◆ **EXERCISE OBJECTIVE**:
In full and without alteration, give the listing again.

────────────────────

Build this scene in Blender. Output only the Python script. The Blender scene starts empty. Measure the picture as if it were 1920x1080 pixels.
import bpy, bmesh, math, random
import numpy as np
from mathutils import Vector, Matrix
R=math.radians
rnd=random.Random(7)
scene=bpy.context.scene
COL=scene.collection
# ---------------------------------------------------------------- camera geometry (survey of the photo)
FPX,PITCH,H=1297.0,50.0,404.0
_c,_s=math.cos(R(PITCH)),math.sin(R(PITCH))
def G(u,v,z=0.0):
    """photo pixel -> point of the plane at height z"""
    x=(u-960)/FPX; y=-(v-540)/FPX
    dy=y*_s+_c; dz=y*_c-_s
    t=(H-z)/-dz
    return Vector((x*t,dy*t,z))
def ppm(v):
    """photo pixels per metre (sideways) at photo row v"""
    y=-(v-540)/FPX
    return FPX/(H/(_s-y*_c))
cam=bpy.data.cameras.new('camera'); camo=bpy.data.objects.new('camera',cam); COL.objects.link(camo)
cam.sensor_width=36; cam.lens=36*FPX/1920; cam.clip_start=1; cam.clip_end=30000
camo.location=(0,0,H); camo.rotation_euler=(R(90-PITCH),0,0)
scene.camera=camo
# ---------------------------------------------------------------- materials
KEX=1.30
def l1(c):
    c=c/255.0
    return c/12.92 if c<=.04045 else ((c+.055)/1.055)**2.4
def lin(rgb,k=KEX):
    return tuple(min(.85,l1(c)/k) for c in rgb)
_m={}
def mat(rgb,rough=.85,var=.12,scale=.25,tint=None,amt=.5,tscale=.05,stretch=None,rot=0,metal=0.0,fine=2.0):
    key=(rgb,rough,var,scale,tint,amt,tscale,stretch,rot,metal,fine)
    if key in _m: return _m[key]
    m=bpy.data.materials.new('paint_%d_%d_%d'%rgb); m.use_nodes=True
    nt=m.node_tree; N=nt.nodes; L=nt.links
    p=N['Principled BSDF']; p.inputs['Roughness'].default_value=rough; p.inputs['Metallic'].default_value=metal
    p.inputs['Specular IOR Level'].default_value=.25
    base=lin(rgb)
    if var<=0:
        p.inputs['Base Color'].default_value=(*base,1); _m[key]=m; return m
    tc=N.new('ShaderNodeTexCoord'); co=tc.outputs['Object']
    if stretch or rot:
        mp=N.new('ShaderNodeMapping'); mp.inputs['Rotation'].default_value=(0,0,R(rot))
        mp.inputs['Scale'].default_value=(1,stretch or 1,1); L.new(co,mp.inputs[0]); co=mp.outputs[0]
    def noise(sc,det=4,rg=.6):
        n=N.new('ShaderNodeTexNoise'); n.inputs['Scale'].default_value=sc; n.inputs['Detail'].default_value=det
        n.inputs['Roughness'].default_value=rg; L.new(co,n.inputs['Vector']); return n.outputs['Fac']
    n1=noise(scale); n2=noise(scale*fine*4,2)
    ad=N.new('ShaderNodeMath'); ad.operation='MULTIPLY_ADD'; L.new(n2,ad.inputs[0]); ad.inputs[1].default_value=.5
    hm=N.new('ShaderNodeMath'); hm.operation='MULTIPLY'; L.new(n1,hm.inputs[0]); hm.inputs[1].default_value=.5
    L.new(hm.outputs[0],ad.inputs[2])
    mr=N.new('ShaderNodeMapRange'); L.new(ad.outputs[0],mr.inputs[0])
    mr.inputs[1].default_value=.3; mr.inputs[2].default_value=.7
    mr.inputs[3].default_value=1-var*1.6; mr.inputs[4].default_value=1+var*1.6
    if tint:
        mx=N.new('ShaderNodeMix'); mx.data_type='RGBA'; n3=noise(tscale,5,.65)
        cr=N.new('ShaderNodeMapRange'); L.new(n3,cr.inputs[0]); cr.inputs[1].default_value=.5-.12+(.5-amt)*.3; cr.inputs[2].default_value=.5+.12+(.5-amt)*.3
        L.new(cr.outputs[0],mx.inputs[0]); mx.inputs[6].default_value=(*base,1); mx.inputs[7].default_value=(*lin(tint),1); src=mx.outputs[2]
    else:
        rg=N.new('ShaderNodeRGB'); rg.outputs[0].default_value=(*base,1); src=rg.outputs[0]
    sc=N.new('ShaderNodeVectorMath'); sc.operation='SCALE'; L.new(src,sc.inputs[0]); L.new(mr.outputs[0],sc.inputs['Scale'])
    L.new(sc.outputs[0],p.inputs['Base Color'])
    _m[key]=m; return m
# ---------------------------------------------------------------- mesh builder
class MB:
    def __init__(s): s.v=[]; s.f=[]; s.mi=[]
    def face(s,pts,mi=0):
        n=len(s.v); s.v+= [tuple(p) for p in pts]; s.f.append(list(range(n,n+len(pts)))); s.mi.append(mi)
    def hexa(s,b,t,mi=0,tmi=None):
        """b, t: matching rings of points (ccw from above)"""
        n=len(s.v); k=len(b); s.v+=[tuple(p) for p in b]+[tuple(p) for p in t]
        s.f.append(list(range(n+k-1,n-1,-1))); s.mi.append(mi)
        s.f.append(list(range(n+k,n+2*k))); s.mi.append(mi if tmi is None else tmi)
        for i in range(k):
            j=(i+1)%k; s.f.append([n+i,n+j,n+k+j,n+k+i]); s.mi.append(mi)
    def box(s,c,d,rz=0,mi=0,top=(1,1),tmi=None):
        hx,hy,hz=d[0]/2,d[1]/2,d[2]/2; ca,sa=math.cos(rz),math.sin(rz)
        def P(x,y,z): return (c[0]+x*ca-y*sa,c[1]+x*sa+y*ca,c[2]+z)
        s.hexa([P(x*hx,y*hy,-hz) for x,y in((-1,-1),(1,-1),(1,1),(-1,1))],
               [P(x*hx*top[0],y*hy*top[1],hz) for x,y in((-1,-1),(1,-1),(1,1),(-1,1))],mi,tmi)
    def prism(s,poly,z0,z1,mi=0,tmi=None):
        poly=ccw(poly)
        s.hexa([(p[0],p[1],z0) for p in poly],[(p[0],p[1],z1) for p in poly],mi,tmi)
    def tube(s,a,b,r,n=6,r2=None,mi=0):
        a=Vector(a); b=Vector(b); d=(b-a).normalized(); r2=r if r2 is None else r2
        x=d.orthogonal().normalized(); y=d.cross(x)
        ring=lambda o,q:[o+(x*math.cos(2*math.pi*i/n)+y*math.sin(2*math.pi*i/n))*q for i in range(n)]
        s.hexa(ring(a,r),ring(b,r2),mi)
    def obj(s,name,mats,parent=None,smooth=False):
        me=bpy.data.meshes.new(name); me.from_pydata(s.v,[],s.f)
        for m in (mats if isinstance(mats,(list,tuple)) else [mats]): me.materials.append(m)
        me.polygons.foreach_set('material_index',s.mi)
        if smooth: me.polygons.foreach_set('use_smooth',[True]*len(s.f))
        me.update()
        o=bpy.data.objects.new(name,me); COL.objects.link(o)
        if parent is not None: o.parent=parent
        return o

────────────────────

◆ **COMPLETED EXERCISE**:
Build this scene in Blender. Output only the Python script. The Blender scene starts empty. Measure the picture as if it were 1920x1080 pixels.
import bpy, bmesh, math, random
import numpy as np
from mathutils import Vector, Matrix
R=math.radians
rnd=random.Random(7)
scene=bpy.context.scene
COL=scene.collection
# ---------------------------------------------------------------- camera geometry (survey of the photo)
FPX,PITCH,H=1297.0,50.0,404.0
_c,_s=math.cos(R(PITCH)),math.sin(R(PITCH))
def G(u,v,z=0.0):
    """photo pixel -> point of the plane at height z"""
    x=(u-960)/FPX; y=-(v-540)/FPX
    dy=y*_s+_c; dz=y*_c-_s
    t=(H-z)/-dz
    return Vector((x*t,dy*t,z))
def ppm(v):
    """photo pixels per metre (sideways) at photo row v"""
    y=-(v-540)/FPX
    return FPX/(H/(_s-y*_c))
cam=bpy.data.cameras.new('camera'); camo=bpy.data.objects.new('camera',cam); COL.objects.link(camo)
cam.sensor_width=36; cam.lens=36*FPX/1920; cam.clip_start=1; cam.clip_end=30000
camo.location=(0,0,H); camo.rotation_euler=(R(90-PITCH),0,0)
scene.camera=camo
# ---------------------------------------------------------------- materials
KEX=1.30
def l1(c):
    c=c/255.0
    return c/12.92 if c<=.04045 else ((c+.055)/1.055)**2.4
def lin(rgb,k=KEX):
    return tuple(min(.85,l1(c)/k) for c in rgb)
_m={}
def mat(rgb,rough=.85,var=.12,scale=.25,tint=None,amt=.5,tscale=.05,stretch=None,rot=0,metal=0.0,fine=2.0):
    key=(rgb,rough,var,scale,tint,amt,tscale,stretch,rot,metal,fine)
    if key in _m: return _m[key]
    m=bpy.data.materials.new('paint_%d_%d_%d'%rgb); m.use_nodes=True
    nt=m.node_tree; N=nt.nodes; L=nt.links
    p=N['Principled BSDF']; p.inputs['Roughness'].default_value=rough; p.inputs['Metallic'].default_value=metal
    p.inputs['Specular IOR Level'].default_value=.25
    base=lin(rgb)
    if var<=0:
        p.inputs['Base Color'].default_value=(*base,1); _m[key]=m; return m
    tc=N.new('ShaderNodeTexCoord'); co=tc.outputs['Object']
    if stretch or rot:
        mp=N.new('ShaderNodeMapping'); mp.inputs['Rotation'].default_value=(0,0,R(rot))
        mp.inputs['Scale'].default_value=(1,stretch or 1,1); L.new(co,mp.inputs[0]); co=mp.outputs[0]
    def noise(sc,det=4,rg=.6):
        n=N.new('ShaderNodeTexNoise'); n.inputs['Scale'].default_value=sc; n.inputs['Detail'].default_value=det
        n.inputs['Roughness'].default_value=rg; L.new(co,n.inputs['Vector']); return n.outputs['Fac']
    n1=noise(scale); n2=noise(scale*fine*4,2)
    ad=N.new('ShaderNodeMath'); ad.operation='MULTIPLY_ADD'; L.new(n2,ad.inputs[0]); ad.inputs[1].default_value=.5
    hm=N.new('ShaderNodeMath'); hm.operation='MULTIPLY'; L.new(n1,hm.inputs[0]); hm.inputs[1].default_value=.5
    L.new(hm.outputs[0],ad.inputs[2])
    mr=N.new('ShaderNodeMapRange'); L.new(ad.outputs[0],mr.inputs[0])
    mr.inputs[1].default_value=.3; mr.inputs[2].default_value=.7
    mr.inputs[3].default_value=1-var*1.6; mr.inputs[4].default_value=1+var*1.6
    if tint:
        mx=N.new('ShaderNodeMix'); mx.data_type='RGBA'; n3=noise(tscale,5,.65)
        cr=N.new('ShaderNodeMapRange'); L.new(n3,cr.inputs[0]); cr.inputs[1].default_value=.5-.12+(.5-amt)*.3; cr.inputs[2].default_value=.5+.12+(.5-amt)*.3
        L.new(cr.outputs[0],mx.inputs[0]); mx.inputs[6].default_value=(*base,1); mx.inputs[7].default_value=(*lin(tint),1); src=mx.outputs[2]
    else:
        rg=N.new('ShaderNodeRGB'); rg.outputs[0].default_value=(*base,1); src=rg.outputs[0]
    sc=N.new('ShaderNodeVectorMath'); sc.operation='SCALE'; L.new(src,sc.inputs[0]); L.new(mr.outputs[0],sc.inputs['Scale'])
    L.new(sc.outputs[0],p.inputs['Base Color'])
    _m[key]=m; return m
# ---------------------------------------------------------------- mesh builder
class MB:
    def __init__(s): s.v=[]; s.f=[]; s.mi=[]
    def face(s,pts,mi=0):
        n=len(s.v); s.v+= [tuple(p) for p in pts]; s.f.append(list(range(n,n+len(pts)))); s.mi.append(mi)
    def hexa(s,b,t,mi=0,tmi=None):
        """b, t: matching rings of points (ccw from above)"""
        n=len(s.v); k=len(b); s.v+=[tuple(p) for p in b]+[tuple(p) for p in t]
        s.f.append(list(range(n+k-1,n-1,-1))); s.mi.append(mi)
        s.f.append(list(range(n+k,n+2*k))); s.mi.append(mi if tmi is None else tmi)
        for i in range(k):
            j=(i+1)%k; s.f.append([n+i,n+j,n+k+j,n+k+i]); s.mi.append(mi)
    def box(s,c,d,rz=0,mi=0,top=(1,1),tmi=None):
        hx,hy,hz=d[0]/2,d[1]/2,d[2]/2; ca,sa=math.cos(rz),math.sin(rz)
        def P(x,y,z): return (c[0]+x*ca-y*sa,c[1]+x*sa+y*ca,c[2]+z)
        s.hexa([P(x*hx,y*hy,-hz) for x,y in((-1,-1),(1,-1),(1,1),(-1,1))],
               [P(x*hx*top[0],y*hy*top[1],hz) for x,y in((-1,-1),(1,-1),(1,1),(-1,1))],mi,tmi)
    def prism(s,poly,z0,z1,mi=0,tmi=None):
        poly=ccw(poly)
        s.hexa([(p[0],p[1],z0) for p in poly],[(p[0],p[1],z1) for p in poly],mi,tmi)
    def tube(s,a,b,r,n=6,r2=None,mi=0):
        a=Vector(a); b=Vector(b); d=(b-a).normalized(); r2=r if r2 is None else r2
        x=d.orthogonal().normalized(); y=d.cross(x)
        ring=lambda o,q:[o+(x*math.cos(2*math.pi*i/n)+y*math.sin(2*math.pi*i/n))*q for i in range(n)]
        s.hexa(ring(a,r),ring(b,r2),mi)
    def obj(s,name,mats,parent=None,smooth=False):
        me=bpy.data.meshes.new(name); me.from_pydata(s.v,[],s.f)
        for m in (mats if isinstance(mats,(list,tuple)) else [mats]): me.materials.append(m)
        me.polygons.foreach_set('material_index',s.mi)
        if smooth: me.polygons.foreach_set('use_smooth',[True]*len(s.f))
        me.update()
        o=bpy.data.objects.new(name,me); COL.objects.link(o)
        if parent is not None: o.parent=parent
        return o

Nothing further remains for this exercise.